(Exercise brief): Repeat the listing exactly as given, omitting every image.

### Dataset extract ###

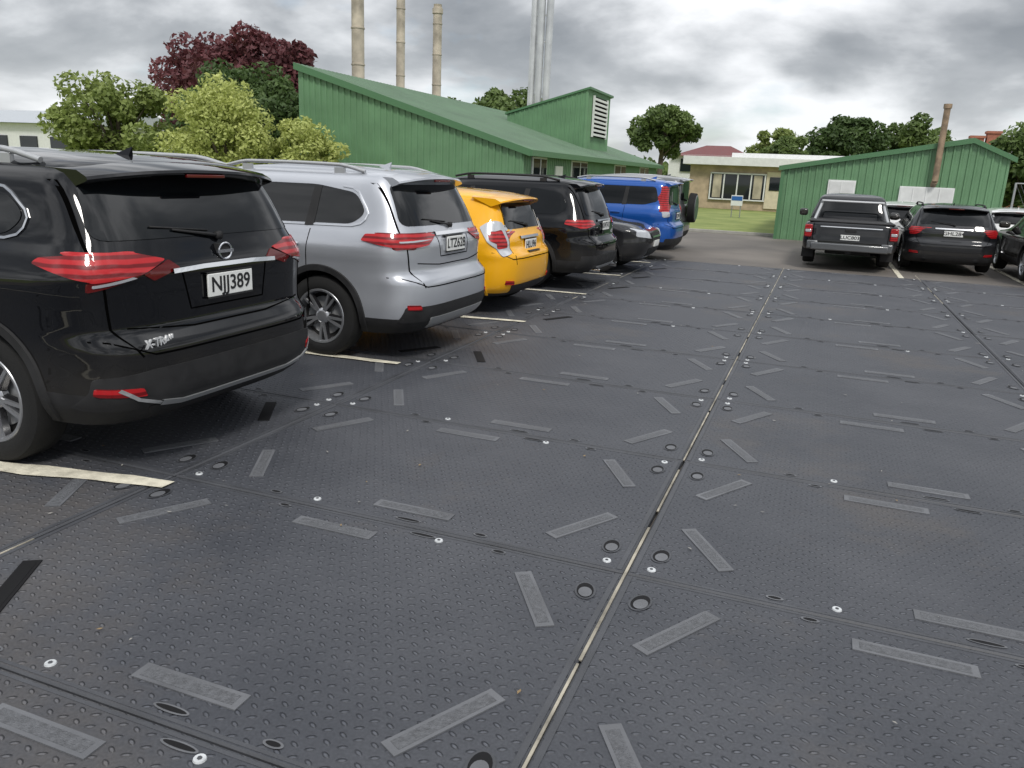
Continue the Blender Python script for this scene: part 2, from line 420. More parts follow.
    # underside
    bbox_obj('underbody',(wb/2,0,.29),(wb+.9,1.1,.16),M['rimd'],root,.02)
    return root,B
PI=math.pi
# ------------------------------------------------------------------ car definitions
XT=dict(H=1.67,W=.915,wb=2.70,ro=.95,fo=.98,zb=1.18,zh=1.05,xrt=-.63,xwt=1.35,cowl=2.3,wr=.755,rails='skid',plate='NJJ389',pz=.965,R=.365,dlo_chrome=True,clad=.48,cpillars=(.20,),dq=.20,lip=.075,z0=.28,pr=18,q=4.4,spw=.71,
  rw=((.775,1.235),(.705,1.52)),tg=[(.68,.66),(.77,.80),(.80,1.18),(.745,1.52)],
  lamps=[('B',[(.44,1.135),(.60,1.07),(.845,1.035),(.85,1.185),(.62,1.178)],'red',.011,.02),
         ('B',[(.60,1.068),(.845,.99),(.845,1.035),(.62,1.075)],'dred',.008,.004),
         ('B',[(.64,1.052),(.83,1.012),(.83,1.026),(.66,1.060)],'clear',.013,.003),
         ('B',[(.36,1.085),(.42,1.13),(.60,1.068),(.54,1.03)],'dred',.007,.01),
         ('L',[(-.82,1.03),(-.44,1.12),(-.48,1.150),(-.81,1.185)],'red',.011,.02),
         ('B',[(.68,.455),(.86,.465),(.86,.51),(.70,.50)],'red',.012,.01)],
  panels=[('B',[(-.58,.30),(.58,.30),(.66,.39),(-.66,.39)],'plastic',.012,.02),
          ('B',[(-.88,.38),(.88,.38),(.86,.56),(.62,.59),(-.62,.59),(-.86,.56)],'plastic',.006,.02)],
  strips=[('B',[(-.42,1.070),(-.2,1.078),(.2,1.078),(.42,1.070)],.024,.020,'chrome',False),
          ('B',[(-.60,.40),(-.45,.375),(.45,.375),(.60,.40)],.032,.02,'skid',False),
          ('B',[(.60,.40),(.72,.44),(.80,.50)],.018,.016,'skid',True),
          ('B',[(-.30,.855),(.30,.855),(.345,1.055)],.008,.002,'seam',False),('B',[(-.30,.855),(-.345,1.055)],.008,.002,'seam',False),
          ('B',[(-.70,.80),(-.3,.765),(.3,.765),(.70,.80)],.008,.002,'seam',False)])
OU=dict(H=1.66,W=.90,wb=2.67,ro=.97,fo=1.05,zb=1.11,zh=1.03,xrt=-.62,xwt=1.30,cowl=2.25,wr=.70,rails='skid',plate='LTZ628',pz=1.0,R=.355,clad=.40,dlo_chrome=True,dq=.1,z0=.25,
  rw=((.73,1.17),(.65,1.505)),tg=[(.64,.66),(.72,.80),(.76,1.11),(.69,1.51)],
  lamps=[('B',[(.34,1.09),(.50,1.01),(.83,.975),(.835,1.115),(.5,1.115)],'red',.012,.015),
         ('B',[(.42,1.055),(.60,1.043),(.80,1.035),(.80,1.048),(.60,1.057)],'clear',.015,.004),
         ('L',[(-.83,.975),(-.42,1.045),(-.45,1.100),(-.83,1.115)],'red',.012,.015),
         ('B',[(.68,.47),(.79,.475),(.79,.52),(.70,.515)],'red',.012,.01)],
  panels=[('B',[(-.82,.36),(.82,.36),(.80,.50),(-.80,.50)],'plastic',.006,.02),('B',[(-.5,.28),(.5,.28),(.56,.39),(-.56,.39)],'skid',.014,.02)],
  strips=[('B',[(-.34,1.10),(.34,1.10)],.03,.022,'chrome',False),('B',[(-.64,.86),(-.3,.83),(.3,.83),(.64,.86)],.008,.002,'seam',False),('B',[(-.28,.90),(.28,.90),(.31,1.07)],.008,.002,'seam',False),('B',[(-.28,.90),(-.31,1.07)],.008,.002,'seam',False)],exh=False)
PR=dict(H=1.44,W=.845,wb=2.55,ro=.68,fo=.80,zb=.98,zh=.93,xrt=-.42,xwt=1.40,cowl=2.35,wr=.61,plate='HLU96',pz=.80,R=.30,clad=.26,archp=False,archw=.075,wheel='five',spoiler=.16,fin=False,
  dlo=[(2.15,.985),(1.5,1.25),(.4,1.265),(-.05,1.22),(-.12,1.10),(.1,1.04)],pillars=(.95,),doors=(1.85,.92,.1),
  lamps=[('B',[(.60,.74),(.76,.70),(.765,1.00),(.68,1.10),(.61,1.08)],'clear',.014,.02),
         ('B',[(.64,.80),(.76,.78),(.765,.97),(.66,1.0)],'red',.02,.02),
         ('L',[(-.56,.72),(-.38,.86),(-.26,1.02),(-.34,1.08),(-.52,1.04)],'clear',.014,.02),
         ('L',[(-.56,.80),(-.40,.88),(-.36,.98),(-.54,.98)],'red',.02,.02),
         ('B',[(.56,.36),(.70,.37),(.70,.42),(.58,.41)],'red',.01,.01)],
  tg=[(.55,.60),(.58,.75),(.58,1.0),(.52,1.28)],rw=((.57,1.0),(.51,1.29)),
  panels=[('B',[(-.55,.25),(.55,.25),(.6,.36),(-.6,.36)],'plastic',.008,.02)],strips=[('B',[(-.3,.90),(.3,.90)],.03,.02,'chrome',False)])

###

(Complete response):
Continue the Blender Python script for this scene: part 2, from line 420. More parts follow.
    # underside
    bbox_obj('underbody',(wb/2,0,.29),(wb+.9,1.1,.16),M['rimd'],root,.02)
    return root,B
PI=math.pi
# ------------------------------------------------------------------ car definitions
XT=dict(H=1.67,W=.915,wb=2.70,ro=.95,fo=.98,zb=1.18,zh=1.05,xrt=-.63,xwt=1.35,cowl=2.3,wr=.755,rails='skid',plate='NJJ389',pz=.965,R=.365,dlo_chrome=True,clad=.48,cpillars=(.20,),dq=.20,lip=.075,z0=.28,pr=18,q=4.4,spw=.71,
  rw=((.775,1.235),(.705,1.52)),tg=[(.68,.66),(.77,.80),(.80,1.18),(.745,1.52)],
  lamps=[('B',[(.44,1.135),(.60,1.07),(.845,1.035),(.85,1.185),(.62,1.178)],'red',.011,.02),
         ('B',[(.60,1.068),(.845,.99),(.845,1.035),(.62,1.075)],'dred',.008,.004),
         ('B',[(.64,1.052),(.83,1.012),(.83,1.026),(.66,1.060)],'clear',.013,.003),
         ('B',[(.36,1.085),(.42,1.13),(.60,1.068),(.54,1.03)],'dred',.007,.01),
         ('L',[(-.82,1.03),(-.44,1.12),(-.48,1.150),(-.81,1.185)],'red',.011,.02),
         ('B',[(.68,.455),(.86,.465),(.86,.51),(.70,.50)],'red',.012,.01)],
  panels=[('B',[(-.58,.30),(.58,.30),(.66,.39),(-.66,.39)],'plastic',.012,.02),
          ('B',[(-.88,.38),(.88,.38),(.86,.56),(.62,.59),(-.62,.59),(-.86,.56)],'plastic',.006,.02)],
  strips=[('B',[(-.42,1.070),(-.2,1.078),(.2,1.078),(.42,1.070)],.024,.020,'chrome',False),
          ('B',[(-.60,.40),(-.45,.375),(.45,.375),(.60,.40)],.032,.02,'skid',False),
          ('B',[(.60,.40),(.72,.44),(.80,.50)],.018,.016,'skid',True),
          ('B',[(-.30,.855),(.30,.855),(.345,1.055)],.008,.002,'seam',False),('B',[(-.30,.855),(-.345,1.055)],.008,.002,'seam',False),
          ('B',[(-.70,.80),(-.3,.765),(.3,.765),(.70,.80)],.008,.002,'seam',False)])
OU=dict(H=1.66,W=.90,wb=2.67,ro=.97,fo=1.05,zb=1.11,zh=1.03,xrt=-.62,xwt=1.30,cowl=2.25,wr=.70,rails='skid',plate='LTZ628',pz=1.0,R=.355,clad=.40,dlo_chrome=True,dq=.1,z0=.25,
  rw=((.73,1.17),(.65,1.505)),tg=[(.64,.66),(.72,.80),(.76,1.11),(.69,1.51)],
  lamps=[('B',[(.34,1.09),(.50,1.01),(.83,.975),(.835,1.115),(.5,1.115)],'red',.012,.015),
         ('B',[(.42,1.055),(.60,1.043),(.80,1.035),(.80,1.048),(.60,1.057)],'clear',.015,.004),
         ('L',[(-.83,.975),(-.42,1.045),(-.45,1.100),(-.83,1.115)],'red',.012,.015),
         ('B',[(.68,.47),(.79,.475),(.79,.52),(.70,.515)],'red',.012,.01)],
  panels=[('B',[(-.82,.36),(.82,.36),(.80,.50),(-.80,.50)],'plastic',.006,.02),('B',[(-.5,.28),(.5,.28),(.56,.39),(-.56,.39)],'skid',.014,.02)],
  strips=[('B',[(-.34,1.10),(.34,1.10)],.03,.022,'chrome',False),('B',[(-.64,.86),(-.3,.83),(.3,.83),(.64,.86)],.008,.002,'seam',False),('B',[(-.28,.90),(.28,.90),(.31,1.07)],.008,.002,'seam',False),('B',[(-.28,.90),(-.31,1.07)],.008,.002,'seam',False)],exh=False)
PR=dict(H=1.44,W=.845,wb=2.55,ro=.68,fo=.80,zb=.98,zh=.93,xrt=-.42,xwt=1.40,cowl=2.35,wr=.61,plate='HLU96',pz=.80,R=.30,clad=.26,archp=False,archw=.075,wheel='five',spoiler=.16,fin=False,
  dlo=[(2.15,.985),(1.5,1.25),(.4,1.265),(-.05,1.22),(-.12,1.10),(.1,1.04)],pillars=(.95,),doors=(1.85,.92,.1),
  lamps=[('B',[(.60,.74),(.76,.70),(.765,1.00),(.68,1.10),(.61,1.08)],'clear',.014,.02),
         ('B',[(.64,.80),(.76,.78),(.765,.97),(.66,1.0)],'red',.02,.02),
         ('L',[(-.56,.72),(-.38,.86),(-.26,1.02),(-.34,1.08),(-.52,1.04)],'clear',.014,.02),
         ('L',[(-.56,.80),(-.40,.88),(-.36,.98),(-.54,.98)],'red',.02,.02),
         ('B',[(.56,.36),(.70,.37),(.70,.42),(.58,.41)],'red',.01,.01)],
  tg=[(.55,.60),(.58,.75),(.58,1.0),(.52,1.28)],rw=((.57,1.0),(.51,1.29)),
  panels=[('B',[(-.55,.25),(.55,.25),(.6,.36),(-.6,.36)],'plastic',.008,.02)],strips=[('B',[(-.3,.90),(.3,.90)],.03,.02,'chrome',False)])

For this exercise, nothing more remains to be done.